===== Raw data =====
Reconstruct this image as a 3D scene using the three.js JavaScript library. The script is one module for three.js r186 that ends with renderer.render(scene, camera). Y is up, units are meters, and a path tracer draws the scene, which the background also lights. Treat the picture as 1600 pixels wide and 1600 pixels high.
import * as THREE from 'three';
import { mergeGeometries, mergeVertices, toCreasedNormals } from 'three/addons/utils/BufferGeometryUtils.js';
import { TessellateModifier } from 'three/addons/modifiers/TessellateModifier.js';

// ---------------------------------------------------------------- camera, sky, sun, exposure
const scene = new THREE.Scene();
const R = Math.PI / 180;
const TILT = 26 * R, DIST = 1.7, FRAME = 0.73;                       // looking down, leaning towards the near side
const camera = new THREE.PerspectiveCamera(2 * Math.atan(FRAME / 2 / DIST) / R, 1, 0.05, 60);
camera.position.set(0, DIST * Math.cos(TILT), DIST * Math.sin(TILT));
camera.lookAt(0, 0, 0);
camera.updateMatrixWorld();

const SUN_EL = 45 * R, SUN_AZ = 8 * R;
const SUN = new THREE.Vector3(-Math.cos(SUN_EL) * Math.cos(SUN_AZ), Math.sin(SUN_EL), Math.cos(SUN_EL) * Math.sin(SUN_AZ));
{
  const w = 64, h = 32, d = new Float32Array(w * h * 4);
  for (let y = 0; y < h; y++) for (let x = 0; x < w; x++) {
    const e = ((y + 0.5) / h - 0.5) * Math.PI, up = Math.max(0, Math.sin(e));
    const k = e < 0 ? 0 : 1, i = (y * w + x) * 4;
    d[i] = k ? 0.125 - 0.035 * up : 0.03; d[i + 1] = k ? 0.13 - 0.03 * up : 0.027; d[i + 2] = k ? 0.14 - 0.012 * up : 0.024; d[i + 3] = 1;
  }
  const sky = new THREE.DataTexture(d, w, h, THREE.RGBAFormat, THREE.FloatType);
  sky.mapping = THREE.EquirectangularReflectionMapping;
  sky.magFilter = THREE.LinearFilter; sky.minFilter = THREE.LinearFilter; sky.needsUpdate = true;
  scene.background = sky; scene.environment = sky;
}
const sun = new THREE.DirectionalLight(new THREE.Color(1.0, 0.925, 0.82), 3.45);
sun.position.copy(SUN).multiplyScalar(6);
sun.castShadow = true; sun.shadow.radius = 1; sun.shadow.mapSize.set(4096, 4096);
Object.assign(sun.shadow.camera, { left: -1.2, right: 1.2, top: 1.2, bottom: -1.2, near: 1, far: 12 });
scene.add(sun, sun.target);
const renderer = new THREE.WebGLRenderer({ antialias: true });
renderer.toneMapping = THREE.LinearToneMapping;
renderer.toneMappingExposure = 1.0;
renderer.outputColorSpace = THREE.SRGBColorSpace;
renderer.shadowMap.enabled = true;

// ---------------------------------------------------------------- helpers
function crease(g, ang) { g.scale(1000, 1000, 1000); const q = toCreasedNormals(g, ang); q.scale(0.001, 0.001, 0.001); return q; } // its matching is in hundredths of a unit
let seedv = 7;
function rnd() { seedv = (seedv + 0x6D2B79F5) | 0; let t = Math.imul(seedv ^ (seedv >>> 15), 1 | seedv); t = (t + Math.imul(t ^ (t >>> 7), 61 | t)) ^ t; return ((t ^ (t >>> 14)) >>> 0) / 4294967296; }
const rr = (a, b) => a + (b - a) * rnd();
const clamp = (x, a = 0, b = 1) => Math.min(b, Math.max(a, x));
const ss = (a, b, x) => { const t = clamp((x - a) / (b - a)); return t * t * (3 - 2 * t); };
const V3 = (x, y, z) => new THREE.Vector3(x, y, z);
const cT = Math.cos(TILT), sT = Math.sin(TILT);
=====
_Given request:_
Extract every line above exactly as it stands.

_Response to this task:_
Reconstruct this image as a 3D scene using the three.js JavaScript library. The script is one module for three.js r186 that ends with renderer.render(scene, camera). Y is up, units are meters, and a path tracer draws the scene, which the background also lights. Treat the picture as 1600 pixels wide and 1600 pixels high.
import * as THREE from 'three';
import { mergeGeometries, mergeVertices, toCreasedNormals } from 'three/addons/utils/BufferGeometryUtils.js';
import { TessellateModifier } from 'three/addons/modifiers/TessellateModifier.js';

// ---------------------------------------------------------------- camera, sky, sun, exposure
const scene = new THREE.Scene();
const R = Math.PI / 180;
const TILT = 26 * R, DIST = 1.7, FRAME = 0.73;                       // looking down, leaning towards the near side
const camera = new THREE.PerspectiveCamera(2 * Math.atan(FRAME / 2 / DIST) / R, 1, 0.05, 60);
camera.position.set(0, DIST * Math.cos(TILT), DIST * Math.sin(TILT));
camera.lookAt(0, 0, 0);
camera.updateMatrixWorld();

const SUN_EL = 45 * R, SUN_AZ = 8 * R;
const SUN = new THREE.Vector3(-Math.cos(SUN_EL) * Math.cos(SUN_AZ), Math.sin(SUN_EL), Math.cos(SUN_EL) * Math.sin(SUN_AZ));
{
  const w = 64, h = 32, d = new Float32Array(w * h * 4);
  for (let y = 0; y < h; y++) for (let x = 0; x < w; x++) {
    const e = ((y + 0.5) / h - 0.5) * Math.PI, up = Math.max(0, Math.sin(e));
    const k = e < 0 ? 0 : 1, i = (y * w + x) * 4;
    d[i] = k ? 0.125 - 0.035 * up : 0.03; d[i + 1] = k ? 0.13 - 0.03 * up : 0.027; d[i + 2] = k ? 0.14 - 0.012 * up : 0.024; d[i + 3] = 1;
  }
  const sky = new THREE.DataTexture(d, w, h, THREE.RGBAFormat, THREE.FloatType);
  sky.mapping = THREE.EquirectangularReflectionMapping;
  sky.magFilter = THREE.LinearFilter; sky.minFilter = THREE.LinearFilter; sky.needsUpdate = true;
  scene.background = sky; scene.environment = sky;
}
const sun = new THREE.DirectionalLight(new THREE.Color(1.0, 0.925, 0.82), 3.45);
sun.position.copy(SUN).multiplyScalar(6);
sun.castShadow = true; sun.shadow.radius = 1; sun.shadow.mapSize.set(4096, 4096);
Object.assign(sun.shadow.camera, { left: -1.2, right: 1.2, top: 1.2, bottom: -1.2, near: 1, far: 12 });
scene.add(sun, sun.target);
const renderer = new THREE.WebGLRenderer({ antialias: true });
renderer.toneMapping = THREE.LinearToneMapping;
renderer.toneMappingExposure = 1.0;
renderer.outputColorSpace = THREE.SRGBColorSpace;
renderer.shadowMap.enabled = true;

// ---------------------------------------------------------------- helpers
function crease(g, ang) { g.scale(1000, 1000, 1000); const q = toCreasedNormals(g, ang); q.scale(0.001, 0.001, 0.001); return q; } // its matching is in hundredths of a unit
let seedv = 7;
function rnd() { seedv = (seedv + 0x6D2B79F5) | 0; let t = Math.imul(seedv ^ (seedv >>> 15), 1 | seedv); t = (t + Math.imul(t ^ (t >>> 7), 61 | t)) ^ t; return ((t ^ (t >>> 14)) >>> 0) / 4294967296; }
const rr = (a, b) => a + (b - a) * rnd();
const clamp = (x, a = 0, b = 1) => Math.min(b, Math.max(a, x));
const ss = (a, b, x) => { const t = clamp((x - a) / (b - a)); return t * t * (3 - 2 * t); };
const V3 = (x, y, z) => new THREE.Vector3(x, y, z);
const cT = Math.cos(TILT), sT = Math.sin(TILT);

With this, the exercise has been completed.